Presidential candidate Kamala Harris has been protesting injustice since her first year as a student at Howard University.
What We Know…
- Harris participated, along with 150-200 students, in a sit-in in 1983 following the unfair expulsion of her classmate, Janice McKnight.
- While Howard University Administrators claimed McKnight’s expulsion was due to falsified information on her application, students believed McKnight’s expulsion was due to a story she had written about discrimination at Howard. The sit-in was successful and resulted in the reinstatement of McKnight.
- Friend and former classmate of Harris Gwendolyn Whitfield said, “Kamala had a fearlessness that, if it was something she believed in, she wanted to be actively involved, and actively engaged, not sit on the sidelines.”
- In her memoir, Harris wrote she participated in demonstrations during her freshman year “almost every weekend.” She also was elected the freshman representative on the Liberal Arts Student Council.

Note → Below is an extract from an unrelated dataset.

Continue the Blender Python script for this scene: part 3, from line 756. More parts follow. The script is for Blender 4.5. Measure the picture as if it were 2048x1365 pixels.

The Los Angeles Times reported that Kamala has since claimed this election was her “toughest political race.”
- Harris told the Washington Post that activism has always felt natural to her. She has attributed her interest in political activism to her time at Howard and her parents, who were activists themselves.
Clearly an activist at heart, Harris seems to be attempting to continue to fight against injustice in her campaign for the 2020 presidency.